75 percent of all of the students at this school come down with diarrhea over the course of the year, and at least 65 percent come down with full-blown dysentery.
The project was to build sanitary latrines and handwashing stations at the Tounto Secondaire Cycle.
Zac reports:
Exceeding all expectations, we have three latrines – one for boys, one for girls, and one for teachers. And we have a barrel with a spigot that the students are going to fill with water so that they can wash their hands.
The women will provide handmade soap, and the students and adults of Tounto will be responsible for cleaning and maintaining the latrines.

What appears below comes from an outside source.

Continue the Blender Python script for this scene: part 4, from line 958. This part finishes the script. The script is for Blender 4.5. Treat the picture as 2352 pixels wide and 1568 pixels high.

Project funds were used to buy cement and other construction materials. Secondaire Cycle student body collected sand, gravel, gravel and rocks.
Brick masons made the bricks, and the Tounto Youth Association made up of young men in their teens and twenties, provided the bulk of the labor.
This project is estimated to serve 200 people. It will have a great effect on the school and community, in that it will eliminate the epidemiological hazards of open defecation. It will have the greatest effect on schoolgirls, in that it will eliminate the shame of exposing themselves to perform their bodily functions, and thereby make it easier for them to remain in school.
Our thanks go to Zac, for implementing the project despite the difficulties, and to all of the participants who made it possible.
We again wish to thank The Soneva SLOW LIFE Trust for providing funding for this project.